Sogar in Japan ein Thema
Die online-Ausgabe der französischen Wirtschaftszeitung Les Echos prognostiziert, die Schweiz werde «eine echte Revolution» erleben: «Sie wird zur Weltmeisterin der Aktionärsdemokratie.» Auch andere Zeitungen aus den Nachbarländern platzierten das Thema prominent auf ihren Sites. So zum Beispiel Spiegel Online, Libération, Le Monde und Le Figaro.
In den Augen der New York Times ist das Abstimmungsresultat ein Triumph für Thomas Minder, der damit auch einen persönlichen Kampf gegen das Management der ehemaligen Luftfahrtgesellschaft Swissair ausgetragen habe.
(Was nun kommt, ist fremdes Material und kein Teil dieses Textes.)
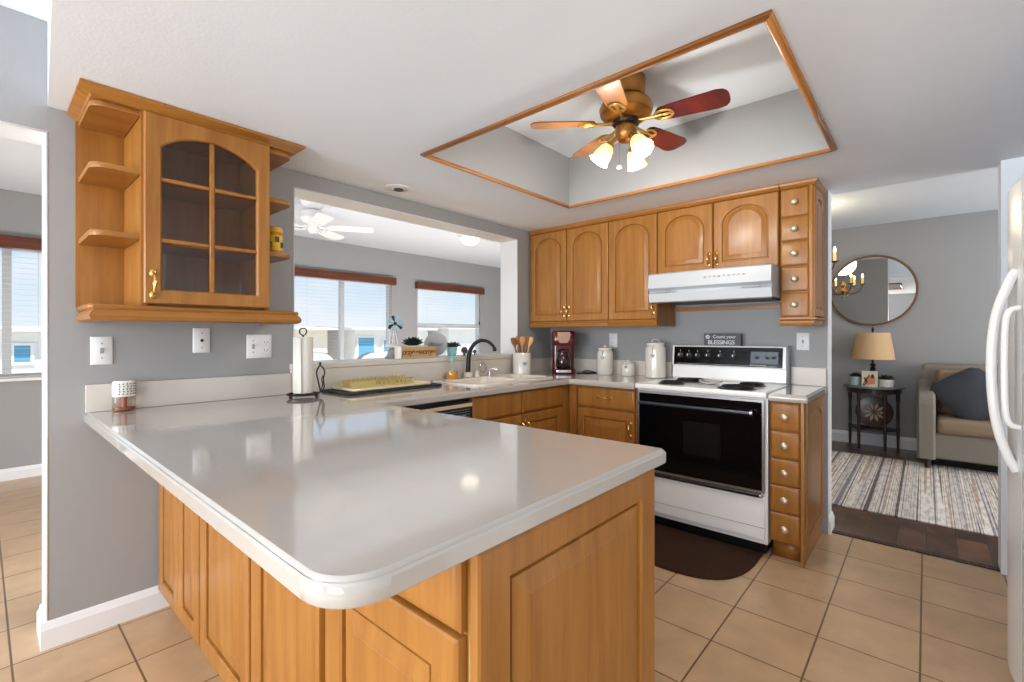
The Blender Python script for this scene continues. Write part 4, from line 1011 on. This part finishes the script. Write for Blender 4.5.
IBR = mat('bright_brass_iron', (222, 180, 100), .3, .8)
for k, dg_ in enumerate((-82, -10, 62, 127, 196)):
    fan_blade(c, FX, FY, 2.262, dg_, .15, .462, .052, .064, BLADE_UP if k < 2 else BLADE_LIT, IBR, -11)
SHADE = mat('lit_amber_glass', (255, 236, 190), .4, emit=(255, 196, 96), estr=1.0)
BULB = mat('lit_bulb', (255, 250, 235), .4, emit=(255, 236, 190), estr=12)
for dg_, tl in ((122, 35), (242, 38), (2, 35)):
    a = math.radians(dg_); d = Vector((math.cos(a), math.sin(a), 0))
    p0 = Vector((FX, FY, 2.19)); p1 = p0+d*.05-Z*.005; p2 = p0+d*.075-Z*.03
    m = M().tube([tuple(p0+d*.03), tuple(p1), tuple(p2)], .010, 10, smooth=4)
    arm = m.build('lamp_arm', ABR, c)
    ax = (d*math.sin(math.radians(tl))-Z*math.cos(math.radians(tl))).normalized()
    mt = Matrix.Translation(p2) @ ax.to_track_quat('Z', 'Y').to_matrix().to_4x4()
    m = M().tf(mt); m.lathe((0, 0, -.008), [(.014, 0), (.022, .006), (.022, .02)], 20); m.build('socket_cup', ABR, arm)
    m = M().tf(mt); L = []
    for z, r_ in ((.010, .024), (.025, .034), (.055, .041), (.085, .045), (.096, .05)): L.append((r_, z))
    m.lathe((0, 0, 0), L+[(r_-.003, z) for r_, z in reversed(L)], 24, cap=False); m.build('lamp_shade', SHADE, arm)
    m = M().tf(mt); m.sph((0, 0, .058), .024, (1, 1, 1.35), 14); m.build('bulb', BULB, arm)
    ld = bpy.data.lights.new('fan_lamp', 'POINT'); ld.energy = 7.5; ld.color = (1, .95, .88); ld.shadow_soft_size = .03
    lo = bpy.data.objects.new('fan_lamp', ld); COL.objects.link(lo); lo.location = p2+ax*.13
m = M().tube([(FX-.03, FY+.02, 2.175), (FX-.03, FY+.02, 2.05)], .0012, 5); m.build('pull_chain', BRASS, c)
M().sph((FX-.03, FY+.02, 2.042), .011, n=12).build('chain_ball', PORC, c)

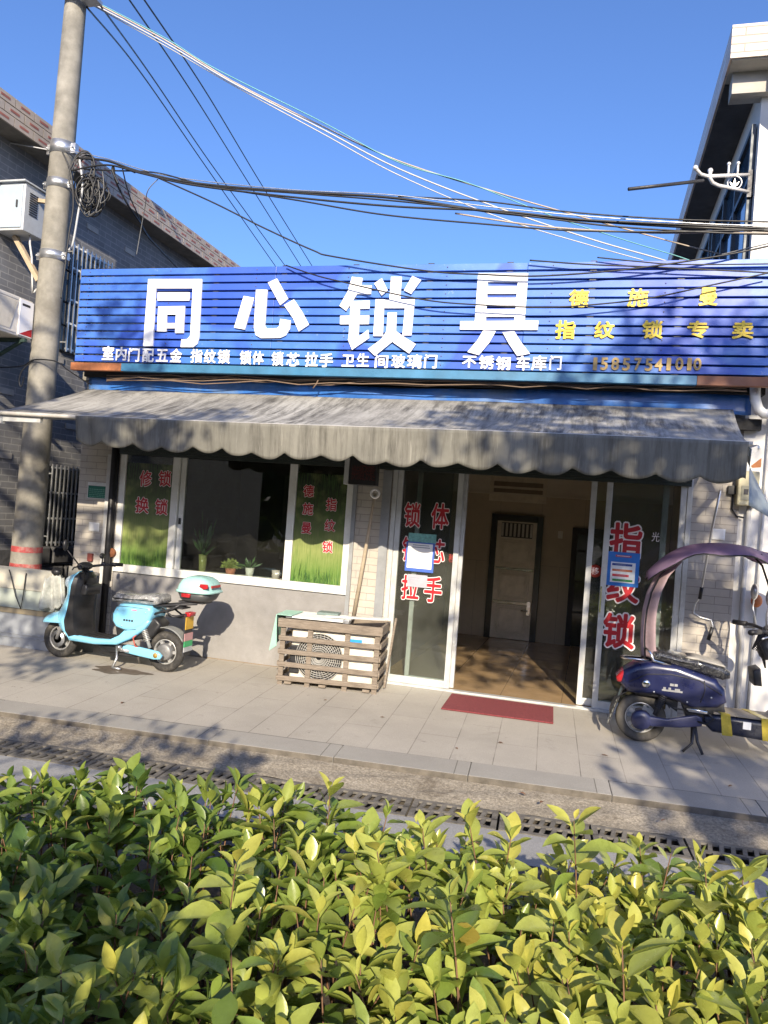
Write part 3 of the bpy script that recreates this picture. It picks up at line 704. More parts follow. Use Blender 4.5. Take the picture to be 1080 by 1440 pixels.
card(0, 855, 775, 897, 826.5, .0); card(1, 859.5, 789.5, 892, 821, .002)
for k, (i, y, x1) in enumerate(((2, 791.5, 889), (3, 799.5, 889), (4, 806.5, 884), (5, 813.5, 889))):
    card(i, 861, y, x1, y+5.4, .004); card(1, 866, y+1.8, 880, y+3.2, .006)
card(4, 866, 780, 888, 784.5, .002); card(1, 868, 781, 886, 783.2, .004)
build(mb, 'price_poster', [m_bluepl, M('poster_white', (.72, .76, .8), .4), M('poster_navy', (.02, .06, .3), .4), M('poster_orange', (.55, .16, .06), .4), M('poster_red', (.5, .05, .07), .4), M('poster_green', (.03, .28, .07), .4)], dr)
# inner doors
yd = BY - .022
dx0, dx1, dz1 = P(681, 890, yd).x, P(753, 900, yd).x, P(722, 724, yd).z
m_ddoor = M('brushed_bronze_steel', (.66, .59, .50), .36, .3, .2, 6); m_dchr = M('bright_door_steel', (.52, .49, .44), .22, .9, .15, 9)
sd = build((lambda b_: (b_.box(dx0+.09, dx1-.09, yd-.05, yd-.004, .02, dz1-.10),) and b_)(MB()), 'steel_door', m_ddoor, shop)
mb = MB(); mb.box(dx0, dx0+.09, yd-.09, yd-.001, .013, dz1); mb.box(dx1-.09, dx1, yd-.09, yd-.001, .013, dz1); mb.box(dx0+.09, dx1-.09, yd-.09, yd-.001, dz1-.10, dz1); build(mb, 'door_frame', M('dark_chrome_frame', (.09, .09, .092), .22, .6, .25, 5), sd, bevel=.006)
for z0, z1 in ((.08, .52), (.60, 1.03), (1.10, 1.50)):
    mb = MB(); mb.box(dx0+.15, dx1-.15, yd-.062, yd-.051, z0, z1); mb.box(dx0+.21, dx1-.21, yd-.072, yd-.0625, z0+.06, z1-.06); build(mb, 'door_panel', m_ddoor, sd, bevel=.012)
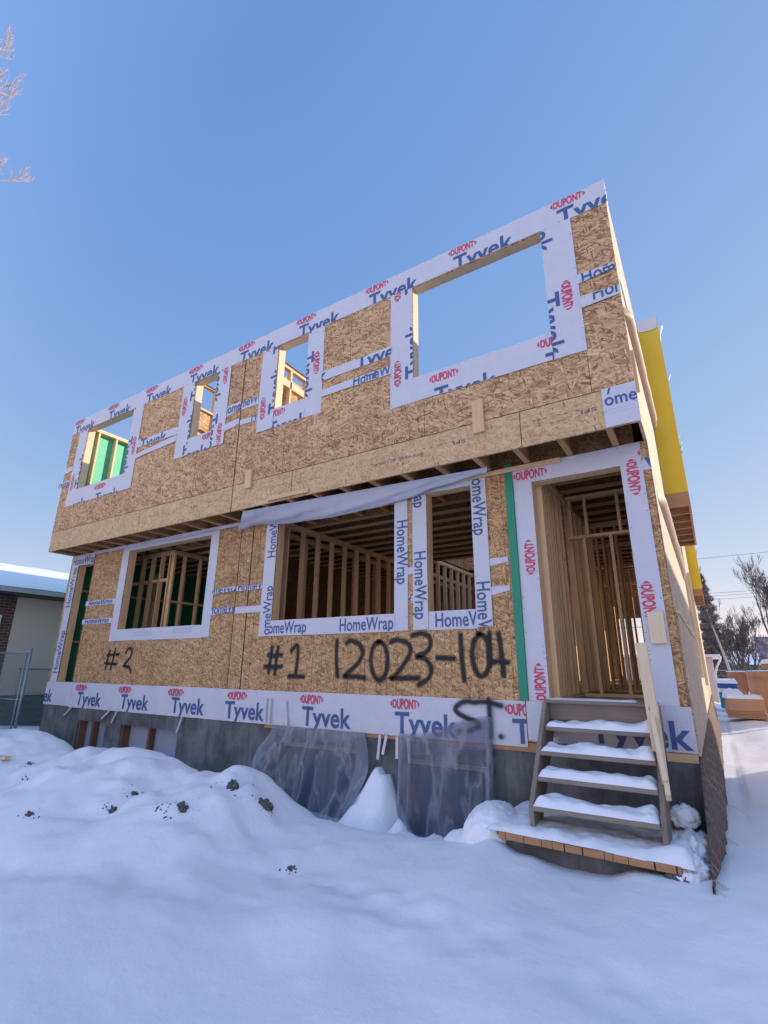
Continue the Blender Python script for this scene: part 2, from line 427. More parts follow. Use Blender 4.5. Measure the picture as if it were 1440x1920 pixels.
def lettering(items, rect, y, name, mat, parent):
    """items: (text, x, z, width, height, rot) in facade coordinates; clipped to rect"""
    bm = bmesh.new()
    for text, x, z, wd, hg, rot in items:
        if text == 'DUPONT': V, F = logo_word(); V = [(a*wd, b*hg) for a, b in V]
        else:
            V, F, w0 = glyphs(text, .022 if text == 'Tyvek' else .014); V = [(a/w0*wd, b*hg) for a, b in V]
        c, s = math.cos(R(rot)), math.sin(R(rot))
        vs = [bm.verts.new((x+a*c-b*s, y if not callable(y) else 0., z+a*s+b*c)) for a, b in V]
        for f in F:
            try: bm.faces.new([vs[i] for i in f])
            except ValueError: pass
    if rect:
        x0, z0, x1, z1 = rect
        for co_, no in (((x0,0,0),(-1,0,0)),((x1,0,0),(1,0,0)),((0,0,z0),(0,0,-1)),((0,0,z1),(0,0,1))):
            bmesh.ops.bisect_plane(bm, geom=bm.verts[:]+bm.edges[:]+bm.faces[:], plane_co=co_, plane_no=no, clear_outer=True)
    if not bm.faces: bm.free(); return
    if callable(y):
        bmesh.ops.triangulate(bm, faces=bm.faces[:])
        for _ in range(3):
            es = [e for e in bm.edges if e.calc_length() > .045]
            if not es: break
            bmesh.ops.subdivide_edges(bm, edges=es, cuts=1)
            bmesh.ops.triangulate(bm, faces=[f for f in bm.faces if len(f.verts) > 3])
        for v in bm.verts: v.co.y = y(v.co.x, v.co.z)
    for f in bm.faces:
        f.normal_update()
        if f.normal.y > 0: f.normal_flip()
    me = bpy.data.meshes.new(name); bm.to_mesh(me); bm.free()
    return link_mesh(name, me, mat, parent)

# ------------------------------------------------------------------ the duplex
W, S, ZT, ZB, ZR, XJ, DEPTH = 11.6, .523, 5.783, 2.665, 3.10, 5.731, 17.2
house = empty('duplex_house', (W/2, 0, 0), 'two-storey wood-framed duplex under construction, roofless, with bare strand board and white wrap', 'house')

def panel(name, axis, a0, a1, z0, z1, holes, p0, p1, mat, parent):
    """wall sheet with rectangular openings. axis 'x': runs along x, thickness y p0..p1"""
    xs = sorted(set([a0, a1]+[h for q in holes for h in (q[0], q[2]) if a0 < h < a1]))
    zs = sorted(set([z0, z1]+[h for q in holes for h in (q[1], q[3]) if z0 < h < z1]))
    solid = {}
    for i in range(len(xs)-1):
        for j in range(len(zs)-1):
            cx, cz = (xs[i]+xs[i+1])/2, (zs[j]+zs[j+1])/2
            solid[i, j] = not any(q[0] < cx < q[2] and q[1] < cz < q[3] for q in holes)
    mb = MB()
    def P(a, p, z): return (a, p, z) if axis == 'x' else ((p, a, z) if axis == 'y' else (a, z, p))
    for (i, j), s in solid.items():
        if not s: continue
        A, B, C_, D = xs[i], xs[i+1], zs[j], zs[j+1]
        mb.quad(P(A,p0,C_), P(B,p0,C_), P(B,p0,D), P(A,p0,D)); mb.quad(P(A,p1,D), P(B,p1,D), P(B,p1,C_), P(A,p1,C_))
        if not solid.get((i-1, j)): mb.quad(P(A,p1,C_), P(A,p0,C_), P(A,p0,D), P(A,p1,D))
        if not solid.get((i+1, j)): mb.quad(P(B,p0,C_), P(B,p1,C_), P(B,p1,D), P(B,p0,D))
        if not solid.get((i, j-1)): mb.quad(P(A,p1,C_), P(B,p1,C_), P(B,p0,C_), P(A,p0,C_))
        if not solid.get((i, j+1)): mb.quad(P(A,p0,D), P(B,p0,D), P(B,p1,D), P(A,p1,D))
    return mb.build(name, mat, parent)

# openings (x0, z0, x1, z1)
UW = [(.695,3.98,2.439,5.43), (4.42,4.26,5.03,5.43), (6.52,4.26,7.16,5.43), (9.054,3.98,10.844,5.43)]
LW = [(2.226,.988,4.689,2.536), (6.283,.988,8.454,2.536), (8.945,.988,9.577,2.536)]
DR = (10.343, .0, 11.308, 2.426)
DL = (.354, .0, .959, 2.414)
G2 = .013
for a, b in ((0, XJ-G2), (XJ+G2, W)):
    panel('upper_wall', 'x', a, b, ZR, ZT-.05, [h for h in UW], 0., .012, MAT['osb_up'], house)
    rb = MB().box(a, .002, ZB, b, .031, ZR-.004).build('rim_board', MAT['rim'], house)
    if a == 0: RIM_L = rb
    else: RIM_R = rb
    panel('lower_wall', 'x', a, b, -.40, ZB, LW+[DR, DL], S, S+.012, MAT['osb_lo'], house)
# dark joints between sheets
def joint(x0, z0, x1, z1, y): MB().box(x0, y-.0012, z0, x1, y+.001, z1).build('sheet_joint', MAT['dark'], house)
for x, z0, z1 in ((4.70,3.11,3.90),(9.205,3.11,3.62),(6.79,3.11,3.9),(2.42,3.11,3.6),(8.0,4.62,5.44),(11.19,3.11,3.6)):
    joint(x-.0025, z0, x+.0025, z1, 0.)
for x in (3.24, 10.41, 7.0): joint(x-.004, ZB+.002, x+.004, ZR-.005, .002)
joint(0, ZR-.0045, W, ZR+.002, 0.)
for x in (5.42, 8.0, 2.98, 10.08): joint(x-.002, -.0, x+.002, .95, S)
MB().box(5.44, S-.002, .0, 5.452, S+.001, ZB).build('sheet_joint', MAT['dark'], house)
for y0, z0, z1 in ((.0135, ZR, ZT-.06), (.0325, ZB+.003, ZR-.01), (S+.0135, -.3, ZB-.01)):  # dark backing strips added to keep light out of the unit gap
    MB().box(XJ-.035, y0, z0, XJ+.035, y0+.003, z1).build('sheet_joint', MAT['dark'], house)
# short dark slots where the tongue-and-groove sheets lock
sl = MB()
for k in range(60):
    x = .15+.19*k+rnd.uniform(-.02, .02); z = rnd.choice((3.42, 3.42, 3.43))
    if not any(h[0]-.4 < x < h[2]+.4 for h in UW[:1]+UW[3:]) : sl.box(x-.0025, -.0012, z, x+.0025, .0008, z+.035)
tag(sl.build('sheet_slot', MAT['dark'], house), kind='stuff')

# 2x6 frames round the openings
def frame(op, y0, d=.14, t=.038, sill=True, mat='w'):
    x0, z0, x1, z1 = op
    mb = MB()
    e = .002
    mb.box(x0-t, y0, z0-t, x0+e, y0+d, z1+t); mb.box(x1-e, y0, z0-t, x1+t, y0+d, z1+t)
    mb.box(x0+e+.0005, y0+.001, z1-e, x1-e-.0005, y0+d-.001, z1+.15)
    if sill: mb.box(x0+e+.0005, y0+.001, z0-t, x1-e-.0005, y0+d-.001, z0+e)
    return mb.build('window_frame' if sill else 'door_frame', MAT[mat+'z'], house, bevel=.002)
for o_ in UW: frame(o_, .013, mat='f')
for o_ in LW: frame(o_, S+.013)
frame(DR, S+.013, sill=False); frame(DL, S+.013, sill=False)

# ---- house wrap pieces
_wk = [0]
def wrap(plane, x0, z0, x1, z1, blue=(), red=(), skew=None, ink=(), amp=.007):
    _wk[0] += 1
    base = {'U': 0., 'L': S}[plane]
    y = base-.0035-.0013*(_wk[0] % 9)
    mb = MB(); nx = max(2, int((x1-x0)/.06)); nz = max(2, int((z1-z0)/.06))
    sd_ = rnd.random()*50
    sk = skew or (0,0,0,0)
    def surf(x, z): return y-amp*max(0, fbm(x, z*.6, sd_, 2.2)+.1)-amp*.8*max(0, fbm(x*.8+z*.9, z*.5-x*.3, sd_+9, 4.5, 2))
    def ts(x, z): return surf(x, z)-.0028-amp*.10
    def fn(u, v):
        jag = .006*fbm(u*(x1-x0), sd_, 0, 3.)*(1 if v < .01 or v > .99 else 0)
        zz = z0+(z1-z0)*v+(sk[0]*(1-u)+sk[1]*u)*(1-v)+(sk[2]*(1-u)+sk[3]*u)*v+jag
        xx = x0+(x1-x0)*u
        return (xx, surf(xx, zz), zz)
    mb.grid(nx, nz, fn)
    if x1-x0 > .1 and z1-z0 > .1:
        n0 = len(mb.f)
        for i in range(int((x1-x0+z1-z0)*5)):
            q = rnd.random()
            if x1-x0 > z1-z0: px, pz = x0+q*(x1-x0), rnd.choice((z0+.02, z1-.02))
            else: px, pz = rnd.choice((x0+.02, x1-.02)), z0+q*(z1-z0)
            mb.box(px-.009, y-.004, pz-.0018, px+.009, y-.0025, pz+.0018)
    else: n0 = len(mb.f)
    o = mb.build('house_wrap', (MAT['wrap'], MAT['staple']), house, smooth=True)
    for pl in o.data.polygons[n0:]: pl.material_index = 1
    r = (x0+.001, z0+.004, x1-.001, z1-.004)
    for b in blue: lettering([b], r, ts, 'blue_word', MAT['blue'], o)
    for b in red: lettering([b], r, lambda a, b_: ts(a, b_)-.0002, 'red_logo', MAT['red'], o)
    for b in ink: lettering([b], r, ts, 'fine_print', MAT['greyprint'], o)
    return o
TY, HW, DP = 'Tyvek', 'HomeWrap', 'DUPONT'
TW, TH = .82, .235
def ty(x, z, rot=0, w_=TW): return (TY, x, z, w_, TH, rot)
def dp(x, z, rot=0): return (DP, x, z, .41, .115, rot)
def hw(x, z, rot=0): return (HW, x, z, .86, .165, rot)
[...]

Andere englischsprachige Zeitungen wie die Financial Times kritisieren den emotional geführten Abstimmungskampf.
Selten hat ein schweizerisches Abstimmungsthema weltweit ein so grosses Medienecho ausgelöst. So berichtet selbst die zweitgrösste Zeitung Japans, Mainichi Shinbun (Auflage 4 Millionen), über die Annahme der Minder Initiative, die von der Wirtschaft erfolglose bekämpft worden sei, denn «die Wut der Schweizer gegen die übermässigen Saläre ist explodiert».